Much of what drove the decision regarding the buyout was a combination of generational differences and timing.

“As third-generation owners, we wanted to learn everything we could from Joe and Leo, and take our time learning,” said Joseph. “But we also knew that, at some point, our perspectives would differ, and we would want to put our own stamp on the Joseph’s name. Leo is 86 and Joe is 77, so our views on growth and the organization would naturally differ.”

That point came in 2013, when the Boghos’s decided to buy their partners out. Fortunately, when they approached their partners, everyone agreed that a deal could be done, provided it worked for the company and its 250 employees. In fact, says Joseph and Stephen, it was Ganem, who transitioned from business partner to “grandfather” at the close of the buyout, who helped push the transaction the hardest.

“He has a unique ability to kind of cut through the minutia and just get down to the most important facts on the table,” says Joseph. “He worked to put the emotional and personal differences aside and get a deal done that had us shaking hands and walking away as friends, all the while positioning us for future success.”

That said, it wasn’t an easy process. Given the needs of three different partners and the desire to balance employee and growth needs, the buyout took nearly three years to complete. With guidance from their bankers at Salem Five, the team went through seven different iterations of the deal before agreeing to terms that worked for everyone, including payouts everyone deemed fair and equitable.

Fortunately, Joseph says, they had a solid partner in Salem Five to help guide them through the process. After vetting five different banks, they found Salem Five to be “a very different animal than everybody else on a number of different levels,” he says. “Their ability to communicate and understand our goals were really like none other and we had access one-on-one access to their decision-makers that you’d never see at another institution, and that access and guidance were huge.”

“Salem Five was the bank that really made us feel like they were investing in not just the numbers or the company, but really the people in the company,” Stephen opines. “They looked beyond our bottom line and historical numbers, and made us feel like they believed in our team. That was a key differentiator in our choosing Salem Five.”

Up next for Joseph’s

Now firmly in control, the brothers acknowledge that they’re taking on risk on behalf of themselves and the entire organization, but that they’re looking at changes designed to serve the company in the long term.

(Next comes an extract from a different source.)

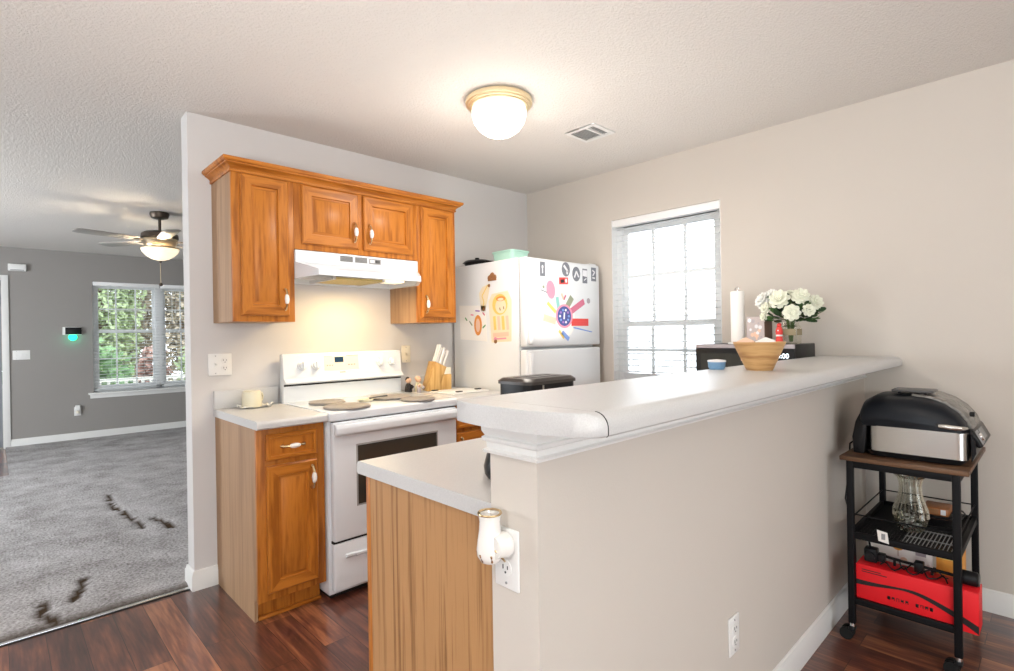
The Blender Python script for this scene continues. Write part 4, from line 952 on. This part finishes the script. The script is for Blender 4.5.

“We’re not planning three to five years out, we want to make changes that ensure the company’s success 50 years from now,” Stephen relates. “We know the potential we have in this business and our people, so we’re going to provide the systems we need to continue what our grandfather started.”

To get there, the Boghos’s have already made investments in people and technology that would help free them up to plan for growth. For example, Joseph’s Bakery now has a general manager for the first time in its history and it’s beefing up leadership on the line production side as well. In addition, Joseph’s will soon pull the trigger on ERP and CRM systems designed to give it greater insights on its own numbers and customer data, with the goal of giving management the ability to maximize decision-making capabilities.

“We know that the changes we’re making may be difficult on a cultural level,” relates Joseph. “A lot of people look at Steve and I and say, ‘Hey, things are going pretty good around here. Why are you trying to change things?’ But we’re of the mind-set that there’s always room for continuous improvement and if you’re not doing that, you’re stagnating, and your competition isn’t. If you’re not growing, you’re eventually gone.”